Umbrage

ˈʌm.brɪdʒ

noun

a feeling of offense or resentment stemming from a slight or insult

The word 'umbrage' comes from Latin 'umbra,' meaning 'shade' or 'shadow.' In this context, 'umbrage' refers to the shadow of offense that is felt when one is slighted or insulted.

I have grown used to living free of a shadow, and I no longer know if I can bear the umbrage.

Haruki Murakami

Hard-Boiled Wonderland and the End of the World

One has to say, ‘the fat one,’ or ‘the one before the fat one,’ or ‘the old one who died in his sleep.’ You can always winkle out their birth names if you like, but they take umbrage if you use them.

George R. R. Martin

A Feast for Crows

Vampa took this wild road, which, enclosed between two ridges, and shadowed by the tufted umbrage of the pines, seemed, but for the difficulties of its descent, that path to Avernus of which Virgil speaks.

Alexandre Dumas

The Count of Monte Cristo

―He took umbrage at something or other, that muchinjured but on the whole eventempered person declared, I let slip.

James Joyce

Ulysses

On one occasion her insults had been so brilliant and finely calculated that the groom took umbrage and cancelled the wedding; but Resham had been undaunted, saying that it wasn’t her fault if young men nowadays were as fainthearted and inconstant as chickens.

Salman Rushdie

Midnight's Children: A Novel

Oh, might I here In solitude live savage, in some glade Obscured, where highest woods, impenetrable To star or sunlight, spread their umbrage broad, And brown as evening!

John Milton

Paradise Lost

His eldest son Pedro succeeded him in the possession of the castle, and followed his example in adopting the name, an assumption at which the younger son, Gonzalo, seems to have taken umbrage.
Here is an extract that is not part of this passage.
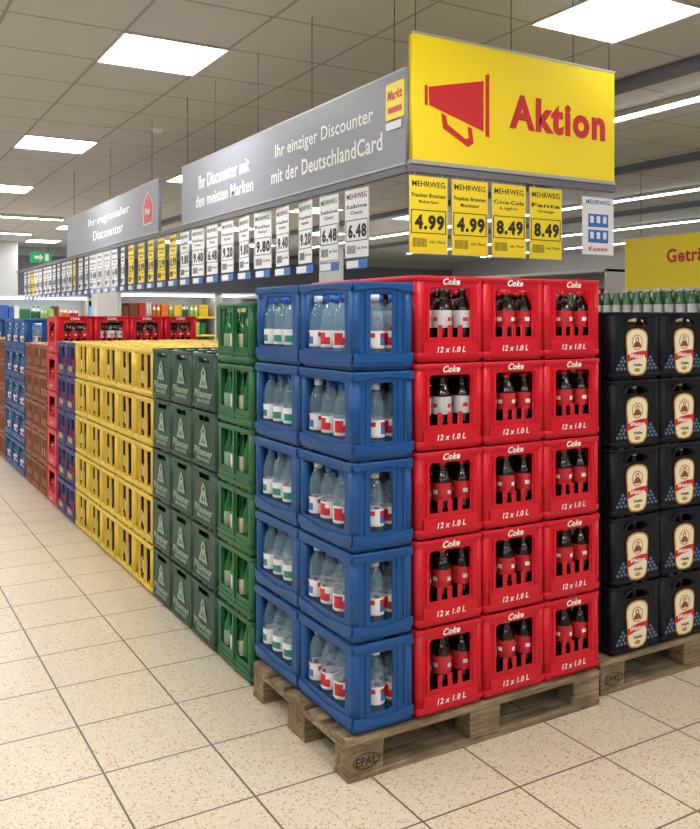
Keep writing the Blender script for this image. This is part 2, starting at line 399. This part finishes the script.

Miguel de Cervantes Saavedra

Don Quixote

Thus at the panting dove a falcon flies (The swiftest racer of the liquid skies), Just when he holds, or thinks he holds his prey, Obliquely wheeling through the aerial way, With open beak and shrilling cries he springs, And aims his claws, and shoots upon his wings: No less fore-right the rapid chase they held, One urged by fury, one by fear impell'd: Now circling round the walls their course maintain, Where the high watch-tower overlooks the plain; Now where the fig-trees spread their umbrage broad, (A wider compass,) smoke along the road.